Here Today, Gone Tomorrow

Bear Stearns, the fifth largest investment bank in the United States, had $17 billion in cash and salable assets on March 11. At the close of trading on Friday, March 14, the eighty-five year-old firm had an exchange-listed market capitalization of just $4 billion. Over the ensuing weekend, one of its competitors, JP Morgan Chase & Co., agreed to buy Bear Stearns in a paper transaction backed by financing from the New York Federal Reserve Bank, for just under $240 million.

In under a week, one of the venerable names of American capitalism turned to vapor. Shareholders, fully one third of whom are Bear Stearns executives and employees, whose stock traded less than a month ago at over $80, saw their interest in the company repriced at a mere $2 per share. And the offer was not for cash, but rather for the happy prospect of shares in the savior, JP Morgan!

Of course, news accounts and yammering commentators talking about this story yesterday described it as a ‘bailout,’ with critics of the system saying the bank should have been allowed to ‘fail,’ while government officials like SEC Chairman Christopher Cox rushed to reassure nervous investors, saying, “We have a good deal of comfort about the capital cushions at these firms at the moment.”

President Bush himself mounted the plunge-protection hustings, gathering Fed Chairman Ben Bernanke and Treasury Secretary Henry Paulson, along with Mr. Cox and others in the President’s Working Group on Financial Markets at the White House on Monday for a Sunny Jim cheerleading session designed to shore up public confidence in the orderliness of financial markets. “The United States is on top of the situation, ” he said.

As this is being written, New York markets are trading today with index gains of more than 2%. Another investment bank rumored to have capital cushions not unlike those recently enjoyed by Bear Stearns — Lehman Brothers — is up more than 30%. A third, said to be in even greater peril than Lehman — Merrill Lynch — is up nearly 10%.

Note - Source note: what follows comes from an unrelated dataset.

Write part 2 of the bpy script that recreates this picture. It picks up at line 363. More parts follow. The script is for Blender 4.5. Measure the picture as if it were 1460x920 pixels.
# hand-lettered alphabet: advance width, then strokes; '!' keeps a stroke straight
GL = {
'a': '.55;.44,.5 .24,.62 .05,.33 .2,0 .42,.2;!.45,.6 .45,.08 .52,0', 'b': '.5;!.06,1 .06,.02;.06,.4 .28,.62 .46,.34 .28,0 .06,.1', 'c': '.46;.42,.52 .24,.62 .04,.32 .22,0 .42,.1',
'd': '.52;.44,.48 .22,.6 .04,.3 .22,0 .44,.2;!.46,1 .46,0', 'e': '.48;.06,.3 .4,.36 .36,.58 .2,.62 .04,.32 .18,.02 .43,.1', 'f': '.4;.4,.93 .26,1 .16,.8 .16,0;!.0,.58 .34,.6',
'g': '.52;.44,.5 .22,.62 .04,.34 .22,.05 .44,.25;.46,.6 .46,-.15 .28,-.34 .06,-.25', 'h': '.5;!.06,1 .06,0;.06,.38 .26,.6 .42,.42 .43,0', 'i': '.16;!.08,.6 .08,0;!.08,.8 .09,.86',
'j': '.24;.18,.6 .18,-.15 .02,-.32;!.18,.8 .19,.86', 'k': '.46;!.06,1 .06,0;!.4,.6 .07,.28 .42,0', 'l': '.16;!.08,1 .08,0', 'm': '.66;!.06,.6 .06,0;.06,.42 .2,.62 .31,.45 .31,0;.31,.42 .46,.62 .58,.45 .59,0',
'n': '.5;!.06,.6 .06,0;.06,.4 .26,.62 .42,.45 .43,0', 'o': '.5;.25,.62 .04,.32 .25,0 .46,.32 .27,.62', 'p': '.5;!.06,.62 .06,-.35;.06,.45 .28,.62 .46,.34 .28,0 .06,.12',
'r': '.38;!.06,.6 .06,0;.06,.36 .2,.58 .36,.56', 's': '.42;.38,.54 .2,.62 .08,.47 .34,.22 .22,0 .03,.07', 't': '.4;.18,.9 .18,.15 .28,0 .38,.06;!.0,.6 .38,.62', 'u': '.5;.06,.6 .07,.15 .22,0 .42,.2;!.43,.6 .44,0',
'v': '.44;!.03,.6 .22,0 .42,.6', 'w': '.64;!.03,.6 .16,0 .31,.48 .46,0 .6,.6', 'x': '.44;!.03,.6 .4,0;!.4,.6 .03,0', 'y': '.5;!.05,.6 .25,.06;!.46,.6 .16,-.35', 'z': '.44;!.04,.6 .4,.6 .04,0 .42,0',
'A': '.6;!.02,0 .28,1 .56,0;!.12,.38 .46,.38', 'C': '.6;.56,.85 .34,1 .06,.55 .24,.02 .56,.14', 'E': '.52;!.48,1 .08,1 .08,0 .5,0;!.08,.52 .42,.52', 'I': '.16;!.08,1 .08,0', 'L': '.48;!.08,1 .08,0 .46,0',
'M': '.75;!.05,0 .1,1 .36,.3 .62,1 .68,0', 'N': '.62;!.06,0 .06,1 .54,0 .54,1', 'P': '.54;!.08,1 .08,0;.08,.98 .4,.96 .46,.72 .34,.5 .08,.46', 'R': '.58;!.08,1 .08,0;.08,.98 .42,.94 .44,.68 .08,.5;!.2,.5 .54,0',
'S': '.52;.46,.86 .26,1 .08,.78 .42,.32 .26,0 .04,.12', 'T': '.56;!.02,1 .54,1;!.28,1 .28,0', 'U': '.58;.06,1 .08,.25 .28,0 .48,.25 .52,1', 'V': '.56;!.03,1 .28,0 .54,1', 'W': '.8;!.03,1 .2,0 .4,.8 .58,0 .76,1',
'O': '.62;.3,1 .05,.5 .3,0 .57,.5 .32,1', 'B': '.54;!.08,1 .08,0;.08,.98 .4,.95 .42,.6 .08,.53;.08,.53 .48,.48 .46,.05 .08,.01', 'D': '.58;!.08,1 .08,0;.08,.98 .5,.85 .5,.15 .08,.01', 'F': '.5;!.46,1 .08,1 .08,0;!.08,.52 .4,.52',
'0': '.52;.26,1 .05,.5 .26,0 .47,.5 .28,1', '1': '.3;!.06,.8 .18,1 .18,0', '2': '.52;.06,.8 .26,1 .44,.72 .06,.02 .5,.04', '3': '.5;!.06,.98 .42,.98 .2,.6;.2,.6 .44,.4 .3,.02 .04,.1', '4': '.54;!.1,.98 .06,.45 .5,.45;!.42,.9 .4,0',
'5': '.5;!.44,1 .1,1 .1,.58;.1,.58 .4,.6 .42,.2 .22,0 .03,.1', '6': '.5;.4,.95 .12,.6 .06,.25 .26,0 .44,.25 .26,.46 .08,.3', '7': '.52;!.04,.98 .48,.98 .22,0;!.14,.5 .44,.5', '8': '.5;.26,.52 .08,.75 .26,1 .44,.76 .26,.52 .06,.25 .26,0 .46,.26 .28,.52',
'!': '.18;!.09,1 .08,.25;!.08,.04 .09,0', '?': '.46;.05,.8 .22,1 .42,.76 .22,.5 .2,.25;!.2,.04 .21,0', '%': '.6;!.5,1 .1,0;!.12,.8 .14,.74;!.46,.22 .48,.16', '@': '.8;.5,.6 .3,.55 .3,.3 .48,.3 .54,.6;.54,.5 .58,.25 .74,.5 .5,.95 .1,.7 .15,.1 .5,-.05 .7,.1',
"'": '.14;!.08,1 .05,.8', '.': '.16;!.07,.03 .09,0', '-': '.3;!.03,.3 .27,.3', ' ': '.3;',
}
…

Mr. Bernanke will meet later today with the Fed’s Open Market Committee, with the entire universe expecting him to announce further significant reductions in the short-term federal funds rate, designed to bolster an economy that many credible observers believe has already entered a recession.

It’s never advisable to consult a crystal ball when talking about future economic prospects, though, ironically, public confidence in the economy and investor decisions about whether to buy or sell shares in a particular concern are often based, not on things as they are, but on things as corporate executives predict they will be.

For example, one of today’s trading session leaders is Yahoo, the Internet company that was recently the subject of a merger offer from Microsoft valued at $31 per share. Today the company reiterated sunny prospects for the future, saying it expects to roughly double operating cash flow over the next three years from $1.9 billion to $3.7 billion and generate $8.8 billion in revenue excluding traffic acquisition costs in 2010.

While Yahoo is posting a one-day gain of more than 5%, its stock is still trading below Microsoft’s offer price. Founder and CEO Jerry Yang said the company has “a combination of unique assets” whose value “is not fully appreciated.”

Well, maybe so.

Less than a week before his company’s bottom fell out from under him, Bear Stearns’ Alan “Ace” Greenberg responded to concerns about the firm’s liquidity saying, “It’s ridiculous, totally ridiculous.”

Turns out he was right, though not in the way many people thought at the time.